→ AIM:
Stop after the line that contains "from mathutils import Vector, Matrix"; until then, restate each line of the entries word for word from the very first.

→ Records with scene code:
++++++
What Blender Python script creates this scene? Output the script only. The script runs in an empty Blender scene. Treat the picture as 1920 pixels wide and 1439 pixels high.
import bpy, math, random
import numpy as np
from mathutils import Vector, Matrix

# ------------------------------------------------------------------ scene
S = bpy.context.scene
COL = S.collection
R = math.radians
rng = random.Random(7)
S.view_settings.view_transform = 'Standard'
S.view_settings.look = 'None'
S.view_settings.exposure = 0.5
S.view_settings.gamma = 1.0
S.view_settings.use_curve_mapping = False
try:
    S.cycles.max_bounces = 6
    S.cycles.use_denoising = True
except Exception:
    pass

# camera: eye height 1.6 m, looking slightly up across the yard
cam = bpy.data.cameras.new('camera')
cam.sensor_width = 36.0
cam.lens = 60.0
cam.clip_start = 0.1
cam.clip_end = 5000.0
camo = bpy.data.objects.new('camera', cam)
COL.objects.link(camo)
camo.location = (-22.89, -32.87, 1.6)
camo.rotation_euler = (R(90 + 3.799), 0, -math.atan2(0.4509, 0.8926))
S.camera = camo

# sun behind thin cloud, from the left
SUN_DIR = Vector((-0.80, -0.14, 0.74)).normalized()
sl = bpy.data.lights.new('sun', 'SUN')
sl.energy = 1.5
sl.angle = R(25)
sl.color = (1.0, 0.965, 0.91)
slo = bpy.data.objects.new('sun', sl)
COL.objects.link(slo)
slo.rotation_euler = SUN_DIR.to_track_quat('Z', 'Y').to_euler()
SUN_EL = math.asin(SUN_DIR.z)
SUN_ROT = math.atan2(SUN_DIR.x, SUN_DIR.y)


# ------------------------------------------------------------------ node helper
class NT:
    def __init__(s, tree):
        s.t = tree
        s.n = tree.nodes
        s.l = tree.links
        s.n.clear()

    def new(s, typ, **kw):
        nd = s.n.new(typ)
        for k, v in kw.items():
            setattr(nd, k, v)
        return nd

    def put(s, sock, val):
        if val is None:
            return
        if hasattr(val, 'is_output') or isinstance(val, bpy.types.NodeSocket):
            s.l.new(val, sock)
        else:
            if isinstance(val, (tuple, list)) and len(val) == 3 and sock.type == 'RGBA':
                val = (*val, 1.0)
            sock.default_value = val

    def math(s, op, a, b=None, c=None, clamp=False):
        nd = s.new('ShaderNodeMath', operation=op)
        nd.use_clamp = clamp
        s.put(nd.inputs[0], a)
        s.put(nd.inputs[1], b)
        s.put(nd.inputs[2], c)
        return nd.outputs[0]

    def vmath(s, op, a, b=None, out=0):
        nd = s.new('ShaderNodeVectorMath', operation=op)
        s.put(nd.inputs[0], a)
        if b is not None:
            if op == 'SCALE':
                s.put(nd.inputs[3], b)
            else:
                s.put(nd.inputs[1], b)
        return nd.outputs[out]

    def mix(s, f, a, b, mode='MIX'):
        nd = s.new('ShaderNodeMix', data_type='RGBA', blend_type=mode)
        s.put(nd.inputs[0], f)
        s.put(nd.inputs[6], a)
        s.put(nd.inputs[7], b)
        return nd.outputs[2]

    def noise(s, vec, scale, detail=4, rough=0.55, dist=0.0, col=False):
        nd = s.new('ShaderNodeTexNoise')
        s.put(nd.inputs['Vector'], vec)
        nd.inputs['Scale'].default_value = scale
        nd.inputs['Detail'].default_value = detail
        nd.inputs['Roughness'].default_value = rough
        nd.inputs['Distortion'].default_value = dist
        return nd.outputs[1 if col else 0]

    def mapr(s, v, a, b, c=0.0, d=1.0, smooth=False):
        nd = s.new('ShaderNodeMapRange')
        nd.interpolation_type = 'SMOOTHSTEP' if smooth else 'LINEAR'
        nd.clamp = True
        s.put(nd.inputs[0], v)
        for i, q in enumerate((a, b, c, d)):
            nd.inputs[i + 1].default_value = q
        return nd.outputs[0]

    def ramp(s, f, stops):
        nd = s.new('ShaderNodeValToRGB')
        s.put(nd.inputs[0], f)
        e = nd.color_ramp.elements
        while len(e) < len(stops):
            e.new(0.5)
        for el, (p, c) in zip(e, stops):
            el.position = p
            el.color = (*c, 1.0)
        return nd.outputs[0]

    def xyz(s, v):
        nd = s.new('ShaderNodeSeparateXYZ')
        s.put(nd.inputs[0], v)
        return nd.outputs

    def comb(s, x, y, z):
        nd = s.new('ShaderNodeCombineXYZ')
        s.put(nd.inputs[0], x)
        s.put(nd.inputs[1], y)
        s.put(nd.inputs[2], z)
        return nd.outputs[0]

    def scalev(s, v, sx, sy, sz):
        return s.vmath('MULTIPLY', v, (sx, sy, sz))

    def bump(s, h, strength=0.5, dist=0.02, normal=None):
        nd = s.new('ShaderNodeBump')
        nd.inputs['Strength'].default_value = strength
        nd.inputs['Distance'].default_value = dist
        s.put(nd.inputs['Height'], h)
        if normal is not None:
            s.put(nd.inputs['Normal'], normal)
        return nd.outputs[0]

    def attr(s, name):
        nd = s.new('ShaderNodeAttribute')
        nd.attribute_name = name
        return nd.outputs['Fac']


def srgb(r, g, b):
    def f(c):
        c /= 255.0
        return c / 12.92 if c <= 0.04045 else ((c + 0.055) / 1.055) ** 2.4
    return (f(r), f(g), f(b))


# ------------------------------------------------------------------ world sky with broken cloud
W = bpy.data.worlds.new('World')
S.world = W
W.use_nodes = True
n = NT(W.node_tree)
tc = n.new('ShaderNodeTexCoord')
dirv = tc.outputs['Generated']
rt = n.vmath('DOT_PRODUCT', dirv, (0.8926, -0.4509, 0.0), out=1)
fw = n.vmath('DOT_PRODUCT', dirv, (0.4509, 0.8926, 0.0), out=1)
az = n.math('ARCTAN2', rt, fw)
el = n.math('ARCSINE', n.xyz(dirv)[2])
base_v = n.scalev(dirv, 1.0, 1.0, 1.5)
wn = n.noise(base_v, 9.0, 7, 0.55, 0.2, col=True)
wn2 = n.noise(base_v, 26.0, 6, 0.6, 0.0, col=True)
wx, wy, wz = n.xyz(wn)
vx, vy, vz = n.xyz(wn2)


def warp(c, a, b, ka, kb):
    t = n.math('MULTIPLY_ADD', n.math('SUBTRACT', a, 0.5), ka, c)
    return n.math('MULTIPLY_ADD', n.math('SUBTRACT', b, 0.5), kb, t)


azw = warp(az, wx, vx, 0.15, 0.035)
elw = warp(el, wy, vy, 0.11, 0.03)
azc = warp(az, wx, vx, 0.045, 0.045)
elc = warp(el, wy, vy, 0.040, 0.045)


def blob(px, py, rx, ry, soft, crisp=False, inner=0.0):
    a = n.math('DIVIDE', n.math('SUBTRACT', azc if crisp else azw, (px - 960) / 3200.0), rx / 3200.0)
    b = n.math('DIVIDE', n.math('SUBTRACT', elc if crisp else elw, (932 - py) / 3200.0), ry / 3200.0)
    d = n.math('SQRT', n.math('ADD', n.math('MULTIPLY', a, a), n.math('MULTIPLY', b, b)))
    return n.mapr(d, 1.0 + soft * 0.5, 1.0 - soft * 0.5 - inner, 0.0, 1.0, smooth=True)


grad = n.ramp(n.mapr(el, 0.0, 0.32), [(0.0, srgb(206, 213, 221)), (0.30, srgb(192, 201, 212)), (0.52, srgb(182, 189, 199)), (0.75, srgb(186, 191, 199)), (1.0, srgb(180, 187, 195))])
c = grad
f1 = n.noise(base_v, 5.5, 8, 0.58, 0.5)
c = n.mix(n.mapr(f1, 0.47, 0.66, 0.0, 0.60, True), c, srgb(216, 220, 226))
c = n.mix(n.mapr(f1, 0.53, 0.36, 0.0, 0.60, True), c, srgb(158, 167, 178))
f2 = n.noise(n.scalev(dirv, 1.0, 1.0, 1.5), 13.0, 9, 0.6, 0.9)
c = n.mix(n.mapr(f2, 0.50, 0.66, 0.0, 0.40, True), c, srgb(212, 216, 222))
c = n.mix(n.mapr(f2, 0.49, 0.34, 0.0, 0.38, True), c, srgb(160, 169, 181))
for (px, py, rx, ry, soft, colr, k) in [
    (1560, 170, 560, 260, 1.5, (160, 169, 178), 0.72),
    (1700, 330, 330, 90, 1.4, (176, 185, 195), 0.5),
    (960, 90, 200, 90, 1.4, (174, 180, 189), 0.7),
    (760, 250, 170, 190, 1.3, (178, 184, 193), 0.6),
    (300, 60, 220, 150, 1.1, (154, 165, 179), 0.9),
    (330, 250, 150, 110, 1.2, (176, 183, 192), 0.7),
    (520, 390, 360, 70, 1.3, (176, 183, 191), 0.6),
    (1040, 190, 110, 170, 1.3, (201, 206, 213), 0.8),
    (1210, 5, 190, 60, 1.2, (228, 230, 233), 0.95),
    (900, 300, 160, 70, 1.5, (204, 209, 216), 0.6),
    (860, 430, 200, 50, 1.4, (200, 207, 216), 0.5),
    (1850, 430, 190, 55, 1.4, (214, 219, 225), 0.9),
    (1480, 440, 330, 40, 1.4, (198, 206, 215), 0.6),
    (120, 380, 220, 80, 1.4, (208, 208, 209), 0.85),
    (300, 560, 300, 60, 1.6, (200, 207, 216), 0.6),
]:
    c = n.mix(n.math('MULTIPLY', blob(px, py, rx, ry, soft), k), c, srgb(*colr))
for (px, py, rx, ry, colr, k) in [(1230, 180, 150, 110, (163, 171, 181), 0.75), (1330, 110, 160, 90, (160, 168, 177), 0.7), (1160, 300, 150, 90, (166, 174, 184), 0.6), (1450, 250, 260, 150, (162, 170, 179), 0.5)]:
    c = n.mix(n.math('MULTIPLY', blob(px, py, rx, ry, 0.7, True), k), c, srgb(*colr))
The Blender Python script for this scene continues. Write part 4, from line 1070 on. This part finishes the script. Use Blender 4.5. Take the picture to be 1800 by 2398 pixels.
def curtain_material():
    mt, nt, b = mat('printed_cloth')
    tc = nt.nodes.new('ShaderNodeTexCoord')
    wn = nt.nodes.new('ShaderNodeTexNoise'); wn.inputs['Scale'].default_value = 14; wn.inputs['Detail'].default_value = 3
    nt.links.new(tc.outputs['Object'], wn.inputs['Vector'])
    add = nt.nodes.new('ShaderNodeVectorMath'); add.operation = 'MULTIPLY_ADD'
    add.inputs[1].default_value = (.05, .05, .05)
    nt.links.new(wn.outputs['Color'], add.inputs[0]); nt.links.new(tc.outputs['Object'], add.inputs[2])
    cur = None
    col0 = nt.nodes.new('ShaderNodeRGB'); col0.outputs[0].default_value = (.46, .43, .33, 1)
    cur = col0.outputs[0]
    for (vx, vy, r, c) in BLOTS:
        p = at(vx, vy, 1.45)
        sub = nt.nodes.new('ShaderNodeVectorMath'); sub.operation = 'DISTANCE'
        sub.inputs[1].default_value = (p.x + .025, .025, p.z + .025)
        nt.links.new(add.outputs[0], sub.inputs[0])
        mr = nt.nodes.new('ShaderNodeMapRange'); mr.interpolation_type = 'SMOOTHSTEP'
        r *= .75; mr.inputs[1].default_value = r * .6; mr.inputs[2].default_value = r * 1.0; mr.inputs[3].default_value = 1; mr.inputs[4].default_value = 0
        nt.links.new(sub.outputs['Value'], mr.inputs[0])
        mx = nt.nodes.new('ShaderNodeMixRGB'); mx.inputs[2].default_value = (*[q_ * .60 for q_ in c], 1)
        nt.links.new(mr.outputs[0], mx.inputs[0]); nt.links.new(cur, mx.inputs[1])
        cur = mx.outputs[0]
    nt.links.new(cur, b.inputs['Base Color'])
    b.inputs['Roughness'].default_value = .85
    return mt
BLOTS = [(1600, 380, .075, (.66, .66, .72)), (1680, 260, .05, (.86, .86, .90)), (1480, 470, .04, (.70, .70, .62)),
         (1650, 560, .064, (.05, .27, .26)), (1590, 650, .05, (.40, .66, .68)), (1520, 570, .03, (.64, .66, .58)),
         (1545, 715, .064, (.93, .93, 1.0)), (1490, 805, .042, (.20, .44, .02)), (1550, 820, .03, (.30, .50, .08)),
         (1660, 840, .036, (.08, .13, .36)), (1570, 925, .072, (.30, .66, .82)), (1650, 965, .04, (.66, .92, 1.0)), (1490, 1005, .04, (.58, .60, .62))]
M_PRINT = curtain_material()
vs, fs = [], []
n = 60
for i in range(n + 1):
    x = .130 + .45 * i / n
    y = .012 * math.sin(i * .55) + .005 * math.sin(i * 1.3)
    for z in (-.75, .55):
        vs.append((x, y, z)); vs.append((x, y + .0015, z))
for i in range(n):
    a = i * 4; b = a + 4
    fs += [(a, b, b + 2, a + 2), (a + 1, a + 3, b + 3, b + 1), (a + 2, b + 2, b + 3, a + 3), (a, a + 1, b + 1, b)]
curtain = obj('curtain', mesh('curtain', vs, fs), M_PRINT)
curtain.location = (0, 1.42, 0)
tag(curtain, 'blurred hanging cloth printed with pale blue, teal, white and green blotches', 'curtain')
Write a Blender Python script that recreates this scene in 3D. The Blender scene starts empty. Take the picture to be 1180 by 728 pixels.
++++++
→ COMPLETED TASK:
What Blender Python script creates this scene? Output the script only. The script runs in an empty Blender scene. Treat the picture as 1920 pixels wide and 1439 pixels high.
import bpy, math, random
import numpy as np
from mathutils import Vector, Matrix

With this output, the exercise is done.